— begin —
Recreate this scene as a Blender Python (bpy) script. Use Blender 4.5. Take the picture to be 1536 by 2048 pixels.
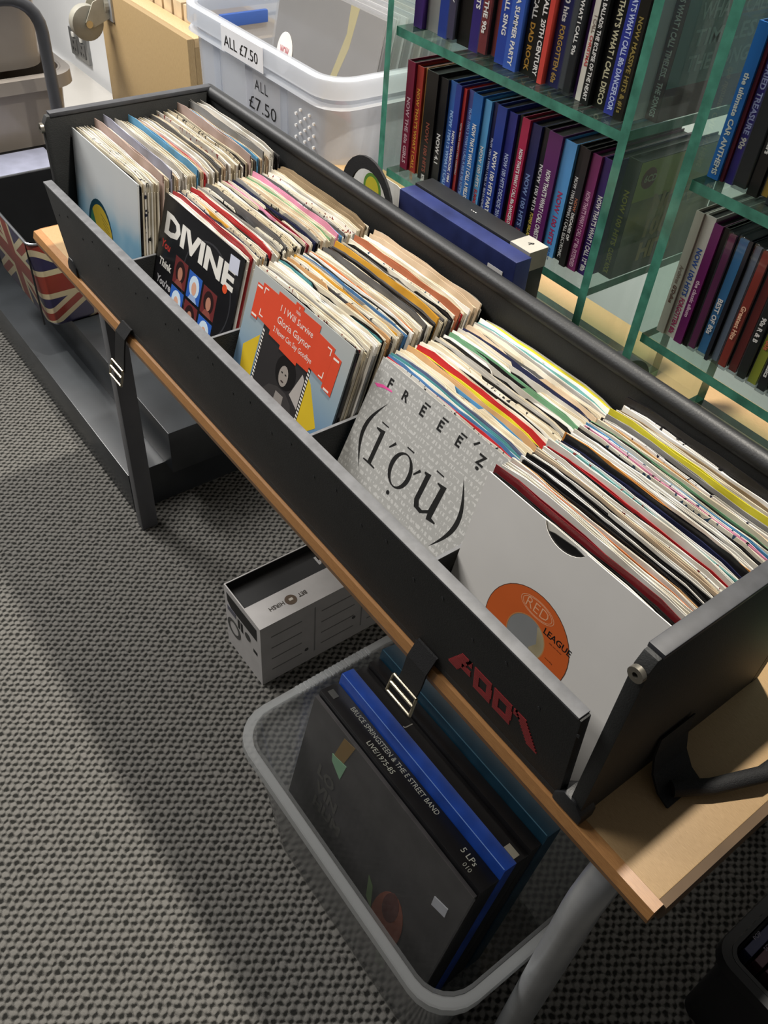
import bpy, bmesh, math, random
from mathutils import Matrix, Vector
for o in list(bpy.data.objects): bpy.data.objects.remove(o)
scene = bpy.context.scene
COL = scene.collection

# ------------------------------------------------------------------ camera
cam_data = bpy.data.cameras.new('camera'); cam = bpy.data.objects.new('camera', cam_data); COL.objects.link(cam)
right = Vector((0.59826307, 0.79830195, 0.06924802)); down = Vector((0.59207681, -0.38216884, -0.70950126)); fwd = Vector((-0.5399318, 0.46546855, -0.70129358))
M = Matrix.Identity(4)
for i, v in enumerate((right, -down, -fwd)):
    for j in range(3): M[j][i] = v[j]
M.translation = Vector((0.65, -0.34, 1.27)); cam.matrix_world = M
cam_data.sensor_fit = 'VERTICAL'; cam_data.sensor_height = 36.0; cam_data.lens = 1718.0 / 2048 * 36.0
cam_data.clip_start = 0.02
scene.camera = cam

# ------------------------------------------------------------------ light
world = bpy.data.worlds.new('world'); scene.world = world; world.use_nodes = True
world.node_tree.nodes['Background'].inputs[0].default_value = (1.0, 0.98, 0.95, 1)
world.node_tree.nodes['Background'].inputs[1].default_value = 0.065
def area(name, loc, target, sx, sy, power, col=(1, 0.95, 0.87)):
    d = bpy.data.lights.new(name, 'AREA'); d.shape = 'RECTANGLE'; d.size = sx; d.size_y = sy; d.energy = power; d.color = col
    o = bpy.data.objects.new(name, d); COL.objects.link(o); o.location = loc
    o.rotation_euler = (Vector(target) - Vector(loc)).to_track_quat('-Z', 'Y').to_euler(); return o
sd = bpy.data.lights.new('ceiling_spot_light', 'SPOT'); sd.energy = 230; sd.color = (1, 0.94, 0.84); sd.spot_size = math.radians(74); sd.spot_blend = 1.0; sd.shadow_soft_size = 0.035
so_ = bpy.data.objects.new('ceiling_spot_light', sd); COL.objects.link(so_); so_.location = (0.15, 0.42, 2.5)
so_.rotation_euler = (Vector((-0.10, 0.42, 0.7)) - Vector((0.15, 0.42, 2.5))).to_track_quat('-Z', 'Y').to_euler()
area('ceiling_strip_light_far', (-2.2, -0.4, 2.5), (-2.2, -0.4, 0), 1.2, 0.5, 75, (1, 0.97, 0.93))
area('ceiling_strip_light_near', (-1.3, -1.0, 2.5), (-1.3, -1.0, 0), 1.2, 0.4, 34, (1, 0.97, 0.93))
scene.view_settings.view_transform = 'Standard'; scene.view_settings.look = 'None'
scene.view_settings.gamma = 1; scene.view_settings.use_curve_mapping = False
scene.view_settings.exposure = 0.25
scene.cycles.transparent_max_bounces = 40; scene.cycles.max_bounces = 8; scene.cycles.diffuse_bounces = 4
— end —
TASK PROMPT:
Are you able to set down all the lines above exactly, without any pictures?

SOLUTION FOR THIS EXERCISE:
Recreate this scene as a Blender Python (bpy) script. Use Blender 4.5. Take the picture to be 1536 by 2048 pixels.
import bpy, bmesh, math, random
from mathutils import Matrix, Vector
for o in list(bpy.data.objects): bpy.data.objects.remove(o)
scene = bpy.context.scene
COL = scene.collection

# ------------------------------------------------------------------ camera
cam_data = bpy.data.cameras.new('camera'); cam = bpy.data.objects.new('camera', cam_data); COL.objects.link(cam)
right = Vector((0.59826307, 0.79830195, 0.06924802)); down = Vector((0.59207681, -0.38216884, -0.70950126)); fwd = Vector((-0.5399318, 0.46546855, -0.70129358))
M = Matrix.Identity(4)
for i, v in enumerate((right, -down, -fwd)):
    for j in range(3): M[j][i] = v[j]
M.translation = Vector((0.65, -0.34, 1.27)); cam.matrix_world = M
cam_data.sensor_fit = 'VERTICAL'; cam_data.sensor_height = 36.0; cam_data.lens = 1718.0 / 2048 * 36.0
cam_data.clip_start = 0.02
scene.camera = cam

# ------------------------------------------------------------------ light
world = bpy.data.worlds.new('world'); scene.world = world; world.use_nodes = True
world.node_tree.nodes['Background'].inputs[0].default_value = (1.0, 0.98, 0.95, 1)
world.node_tree.nodes['Background'].inputs[1].default_value = 0.065
def area(name, loc, target, sx, sy, power, col=(1, 0.95, 0.87)):
    d = bpy.data.lights.new(name, 'AREA'); d.shape = 'RECTANGLE'; d.size = sx; d.size_y = sy; d.energy = power; d.color = col
    o = bpy.data.objects.new(name, d); COL.objects.link(o); o.location = loc
    o.rotation_euler = (Vector(target) - Vector(loc)).to_track_quat('-Z', 'Y').to_euler(); return o
sd = bpy.data.lights.new('ceiling_spot_light', 'SPOT'); sd.energy = 230; sd.color = (1, 0.94, 0.84); sd.spot_size = math.radians(74); sd.spot_blend = 1.0; sd.shadow_soft_size = 0.035
so_ = bpy.data.objects.new('ceiling_spot_light', sd); COL.objects.link(so_); so_.location = (0.15, 0.42, 2.5)
so_.rotation_euler = (Vector((-0.10, 0.42, 0.7)) - Vector((0.15, 0.42, 2.5))).to_track_quat('-Z', 'Y').to_euler()
area('ceiling_strip_light_far', (-2.2, -0.4, 2.5), (-2.2, -0.4, 0), 1.2, 0.5, 75, (1, 0.97, 0.93))
area('ceiling_strip_light_near', (-1.3, -1.0, 2.5), (-1.3, -1.0, 0), 1.2, 0.4, 34, (1, 0.97, 0.93))
scene.view_settings.view_transform = 'Standard'; scene.view_settings.look = 'None'
scene.view_settings.gamma = 1; scene.view_settings.use_curve_mapping = False
scene.view_settings.exposure = 0.25
scene.cycles.transparent_max_bounces = 40; scene.cycles.max_bounces = 8; scene.cycles.diffuse_bounces = 4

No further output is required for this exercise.